Las excavaciones de la ciudad de Olimpia a finales del siglo XIX trajeron consigo un renovado interés por juegos griegos dedicados a Zeus. Su carácter pagano, frenó a algunos países, que se negaran a participar al principio, pero la atractiva idea de conseguir un consenso entre las naciones que terminara con las guerras, acabó por seducir a varios países.
El XIX había sido un siglo de guerras y todo vaticinaba que el XX sería uno de los más pacíficos de la historia. Los Juegos Olímpicos podrían fomentar el diálogo entre culturas y la solución de conflictos de una manera pacífica.
Los primeros juegos se celebraron en Atenas en el año 1886. Se determinó que cada cuatro años se convocarían los juegos y que la sede olímpica cambiaría de celebración en celebración. En los primeros juegos hubo la participación modesta de catorce países y unos 241 deportistas.
La receta antibelicista no tardaría en demostrarse ineficaz. En 1914 estallaba la Primera Guerra Mundial y los juegos convocados para Berlín en 1916 debieron de suspenderse.
En 1920 se reanudaron los juegos en Amberes, al parecer el espíritu olímpico no había muerto bajos las bombas, pero los países derrotados en la guerra no participaron.
En los años veinte, un nuevo fantasma recorría Europa, el fascismo. La posguerra determinó que las democracias occidentales entraran en crisis, mientras el totalitarismo nacionalista y el comunismo comenzaban a cobrar fuerza. Los juegos de los años veinte subsistieron entre la tensión de posguerra y la crisis económica que asoló Europa y Estados Unidos en 1929.
En Alemania, un nuevo régimen nacionalista y racista se hacía con el poder. Aldolf Hitler se convertía en canciller y más tarde en presidente ante los ojos atónitos de Europa. Berlín había sido elegida para celebrar los juegos de 1936, pero la decisión se había tomado un año antes de la llegada al poder del dictador nazi, en 1931, pero sin duda, el Comité Olímpico Internacional debió detectar, antes que los juegos se celebrasen, las leyes racistas, la falta de libertades y el asesinato y secuestro de los disidentes políticos que había en Alemania.
Hitler sabía que los Juegos Olímpicos eran el escaparate internacional para difundir sus ideas totalitarias y se aprovechó de ello, utilizando toda su maquinaria propagandística.
Algunos pensaron, que el no cerrar las puertas a la Italia fascista o la Alemania nazi era la única manera de evitar un conflicto que llevara a una nueva guerra. El COI creía que las leyes racistas y la persecución política se atenuarían si se celebraban unos juegos en Berlín.
Algunas tímidas voces se levantaron contra la celebración de los juegos en Berlín.
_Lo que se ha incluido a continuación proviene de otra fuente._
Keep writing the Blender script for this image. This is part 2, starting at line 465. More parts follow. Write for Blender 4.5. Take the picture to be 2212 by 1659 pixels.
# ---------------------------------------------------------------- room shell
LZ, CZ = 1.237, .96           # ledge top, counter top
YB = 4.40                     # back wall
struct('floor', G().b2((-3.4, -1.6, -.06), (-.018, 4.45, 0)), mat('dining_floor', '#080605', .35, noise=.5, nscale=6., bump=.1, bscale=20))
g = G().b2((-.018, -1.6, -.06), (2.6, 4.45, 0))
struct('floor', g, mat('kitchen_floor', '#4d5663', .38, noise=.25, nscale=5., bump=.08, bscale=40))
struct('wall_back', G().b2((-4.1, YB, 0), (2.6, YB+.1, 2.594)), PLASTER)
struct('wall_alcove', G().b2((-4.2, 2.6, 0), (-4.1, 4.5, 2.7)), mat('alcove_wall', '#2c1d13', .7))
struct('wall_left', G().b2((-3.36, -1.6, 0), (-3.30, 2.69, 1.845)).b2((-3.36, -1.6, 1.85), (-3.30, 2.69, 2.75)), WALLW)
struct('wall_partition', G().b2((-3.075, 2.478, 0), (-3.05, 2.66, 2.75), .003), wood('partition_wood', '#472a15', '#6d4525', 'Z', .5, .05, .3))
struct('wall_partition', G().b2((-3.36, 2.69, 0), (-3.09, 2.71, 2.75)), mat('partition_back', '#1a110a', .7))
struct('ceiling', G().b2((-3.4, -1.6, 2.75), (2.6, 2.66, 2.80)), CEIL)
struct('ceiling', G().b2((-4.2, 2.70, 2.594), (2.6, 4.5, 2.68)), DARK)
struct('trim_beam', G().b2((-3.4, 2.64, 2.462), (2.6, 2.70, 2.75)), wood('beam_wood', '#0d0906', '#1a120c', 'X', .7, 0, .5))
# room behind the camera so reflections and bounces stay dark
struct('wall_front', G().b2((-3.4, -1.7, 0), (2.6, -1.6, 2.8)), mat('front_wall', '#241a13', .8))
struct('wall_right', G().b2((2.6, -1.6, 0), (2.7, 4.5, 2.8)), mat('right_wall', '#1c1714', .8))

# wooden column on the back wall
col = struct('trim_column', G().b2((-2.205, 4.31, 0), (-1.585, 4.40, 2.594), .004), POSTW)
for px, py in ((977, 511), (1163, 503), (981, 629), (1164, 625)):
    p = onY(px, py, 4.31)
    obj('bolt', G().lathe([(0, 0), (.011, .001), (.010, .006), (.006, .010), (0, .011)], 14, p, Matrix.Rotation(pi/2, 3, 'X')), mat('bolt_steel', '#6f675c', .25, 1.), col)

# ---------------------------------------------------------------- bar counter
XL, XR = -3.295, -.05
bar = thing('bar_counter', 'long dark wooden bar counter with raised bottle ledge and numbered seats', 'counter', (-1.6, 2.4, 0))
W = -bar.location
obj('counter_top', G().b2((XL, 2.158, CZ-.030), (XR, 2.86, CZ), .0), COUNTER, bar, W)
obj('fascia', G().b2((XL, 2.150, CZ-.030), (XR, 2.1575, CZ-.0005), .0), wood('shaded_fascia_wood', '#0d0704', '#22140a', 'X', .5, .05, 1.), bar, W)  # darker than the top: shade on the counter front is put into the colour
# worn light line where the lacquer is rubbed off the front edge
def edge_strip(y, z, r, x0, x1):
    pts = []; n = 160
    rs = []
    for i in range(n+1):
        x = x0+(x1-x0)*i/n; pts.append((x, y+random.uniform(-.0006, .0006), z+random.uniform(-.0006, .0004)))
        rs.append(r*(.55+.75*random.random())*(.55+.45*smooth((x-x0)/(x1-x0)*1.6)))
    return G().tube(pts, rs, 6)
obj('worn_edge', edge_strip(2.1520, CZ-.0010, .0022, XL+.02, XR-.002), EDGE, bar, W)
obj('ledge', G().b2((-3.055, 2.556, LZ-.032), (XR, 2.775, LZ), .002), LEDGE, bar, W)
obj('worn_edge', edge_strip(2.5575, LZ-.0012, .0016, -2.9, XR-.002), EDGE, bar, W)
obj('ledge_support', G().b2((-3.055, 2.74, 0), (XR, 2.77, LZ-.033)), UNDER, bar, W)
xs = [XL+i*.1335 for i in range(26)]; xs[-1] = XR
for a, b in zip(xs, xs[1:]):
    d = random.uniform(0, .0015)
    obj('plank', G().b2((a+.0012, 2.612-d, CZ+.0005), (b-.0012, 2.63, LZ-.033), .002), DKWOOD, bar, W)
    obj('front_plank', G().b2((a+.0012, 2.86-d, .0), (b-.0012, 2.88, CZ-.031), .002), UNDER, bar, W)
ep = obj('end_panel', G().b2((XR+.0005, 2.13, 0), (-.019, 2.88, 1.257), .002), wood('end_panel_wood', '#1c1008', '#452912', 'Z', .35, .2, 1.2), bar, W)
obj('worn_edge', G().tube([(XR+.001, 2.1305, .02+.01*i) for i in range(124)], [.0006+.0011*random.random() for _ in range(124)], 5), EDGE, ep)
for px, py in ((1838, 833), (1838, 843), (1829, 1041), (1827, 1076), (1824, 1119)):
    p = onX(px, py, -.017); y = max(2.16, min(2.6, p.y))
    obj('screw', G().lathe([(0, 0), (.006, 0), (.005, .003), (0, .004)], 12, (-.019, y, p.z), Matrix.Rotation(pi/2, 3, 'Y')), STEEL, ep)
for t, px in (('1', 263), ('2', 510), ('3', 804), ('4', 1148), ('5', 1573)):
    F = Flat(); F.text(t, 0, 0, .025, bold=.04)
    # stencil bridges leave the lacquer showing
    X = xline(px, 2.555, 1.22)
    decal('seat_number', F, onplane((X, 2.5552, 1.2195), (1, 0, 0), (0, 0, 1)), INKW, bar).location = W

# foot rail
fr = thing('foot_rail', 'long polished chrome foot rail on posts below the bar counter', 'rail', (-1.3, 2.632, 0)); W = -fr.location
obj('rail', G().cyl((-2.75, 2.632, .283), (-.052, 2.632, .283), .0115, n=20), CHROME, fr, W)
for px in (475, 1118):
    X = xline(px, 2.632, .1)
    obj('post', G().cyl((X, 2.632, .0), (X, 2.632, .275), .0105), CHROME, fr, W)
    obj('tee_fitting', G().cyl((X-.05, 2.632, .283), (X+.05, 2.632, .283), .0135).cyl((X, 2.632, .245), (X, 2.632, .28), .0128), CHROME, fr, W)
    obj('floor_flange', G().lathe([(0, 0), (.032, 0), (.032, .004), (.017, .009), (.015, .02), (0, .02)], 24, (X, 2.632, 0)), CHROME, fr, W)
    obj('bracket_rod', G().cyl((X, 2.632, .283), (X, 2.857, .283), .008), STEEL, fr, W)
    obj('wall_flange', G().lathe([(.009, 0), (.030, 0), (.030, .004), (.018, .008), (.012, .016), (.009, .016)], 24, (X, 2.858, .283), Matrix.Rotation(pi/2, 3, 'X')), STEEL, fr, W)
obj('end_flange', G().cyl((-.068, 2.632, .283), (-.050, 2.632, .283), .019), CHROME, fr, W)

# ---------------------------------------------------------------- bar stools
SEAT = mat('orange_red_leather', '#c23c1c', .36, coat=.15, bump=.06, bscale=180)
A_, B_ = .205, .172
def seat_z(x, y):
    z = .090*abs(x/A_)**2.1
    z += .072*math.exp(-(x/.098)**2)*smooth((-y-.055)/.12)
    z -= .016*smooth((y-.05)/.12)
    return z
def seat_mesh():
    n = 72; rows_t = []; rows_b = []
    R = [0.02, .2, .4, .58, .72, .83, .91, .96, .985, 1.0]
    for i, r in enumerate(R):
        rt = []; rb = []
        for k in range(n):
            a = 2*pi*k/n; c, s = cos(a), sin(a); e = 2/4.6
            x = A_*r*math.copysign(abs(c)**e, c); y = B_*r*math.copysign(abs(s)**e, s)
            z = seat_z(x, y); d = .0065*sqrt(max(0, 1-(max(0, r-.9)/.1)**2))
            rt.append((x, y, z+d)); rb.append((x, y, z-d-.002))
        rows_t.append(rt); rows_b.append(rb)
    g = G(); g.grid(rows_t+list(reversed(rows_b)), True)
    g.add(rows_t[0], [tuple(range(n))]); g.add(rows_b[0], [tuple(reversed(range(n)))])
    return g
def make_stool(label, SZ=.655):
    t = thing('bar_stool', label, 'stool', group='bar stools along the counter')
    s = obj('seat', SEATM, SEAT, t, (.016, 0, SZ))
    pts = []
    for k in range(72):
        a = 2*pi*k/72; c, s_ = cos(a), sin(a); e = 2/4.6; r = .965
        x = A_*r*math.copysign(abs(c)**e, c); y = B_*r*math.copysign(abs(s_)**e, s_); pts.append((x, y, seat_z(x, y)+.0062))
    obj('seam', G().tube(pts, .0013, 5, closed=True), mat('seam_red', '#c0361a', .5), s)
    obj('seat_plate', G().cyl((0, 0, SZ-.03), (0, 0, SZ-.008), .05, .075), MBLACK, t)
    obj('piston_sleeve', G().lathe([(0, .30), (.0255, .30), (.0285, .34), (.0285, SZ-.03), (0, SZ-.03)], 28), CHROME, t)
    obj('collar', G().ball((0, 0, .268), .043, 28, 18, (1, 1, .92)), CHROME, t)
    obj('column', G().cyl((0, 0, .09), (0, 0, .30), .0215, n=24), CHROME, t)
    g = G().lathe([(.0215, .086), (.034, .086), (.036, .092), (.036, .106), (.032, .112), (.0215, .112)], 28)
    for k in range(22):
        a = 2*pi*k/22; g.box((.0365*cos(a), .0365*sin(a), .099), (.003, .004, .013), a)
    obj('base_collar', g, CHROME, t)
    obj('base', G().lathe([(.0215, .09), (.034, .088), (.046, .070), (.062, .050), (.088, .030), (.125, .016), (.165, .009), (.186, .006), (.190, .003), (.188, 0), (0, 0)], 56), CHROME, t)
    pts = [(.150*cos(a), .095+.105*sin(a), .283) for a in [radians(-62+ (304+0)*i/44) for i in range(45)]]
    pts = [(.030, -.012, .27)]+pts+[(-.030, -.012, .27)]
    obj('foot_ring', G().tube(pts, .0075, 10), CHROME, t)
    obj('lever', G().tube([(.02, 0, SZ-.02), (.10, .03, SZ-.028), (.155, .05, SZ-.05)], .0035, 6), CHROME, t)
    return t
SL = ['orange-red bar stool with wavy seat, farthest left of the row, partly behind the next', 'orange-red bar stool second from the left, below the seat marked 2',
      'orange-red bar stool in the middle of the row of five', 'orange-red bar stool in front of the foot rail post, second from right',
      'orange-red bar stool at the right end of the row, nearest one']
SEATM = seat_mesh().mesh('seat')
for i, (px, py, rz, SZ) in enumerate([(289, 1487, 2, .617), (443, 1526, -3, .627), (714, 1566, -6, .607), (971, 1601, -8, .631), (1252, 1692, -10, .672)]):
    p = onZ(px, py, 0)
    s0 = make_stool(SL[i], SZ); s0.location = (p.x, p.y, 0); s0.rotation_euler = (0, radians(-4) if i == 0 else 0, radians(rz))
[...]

Avery Brundage, presidente del comité olímpico en los Estados Unidos, pidió la retirada de su país de los juegos, pero tras una visita a Alemania se convenció del trato “cariñoso” que los alemanes daban a los judíos.
Otros países como Francia, Holanda, Checoslovaquia, España o Suecia propugnaron el boicot, pero al final no se hizo nada para impedir a los nazis celebrar los Juegos Olímpicos.
El 1 de agosto de 1936 se inauguraron los juegos. Los símbolos nazis eclipsaron a los aros olímpicos, el deporte había sucumbido al peor régimen de la historia. Pero un suceso no previsto humilló a la orgullosa raza aria. Un deportista negro llamado Jesse Owens ganó cuatro medallas de oro y le amargó la fiesta Hitler, que se negó a saludarle y despreció públicamente a los Estados Unidos por servirse de negros para conseguir sus medallas.
Jesse Owens, un ferviente creyente, denunció al llegar a su país, que aunque era cierto el racismo que había en Alemania, en los Estados Unidos por el hecho de ser negro no podía viajar en la parte delantera del autobús o vivir en cualquier barrio de su ciudad. Roosevelt tampoco recibió al atleta negro. Las Olimpiadas no parecían el antídoto eficaz contra las desigualdades, el racismo o la falta de libertad.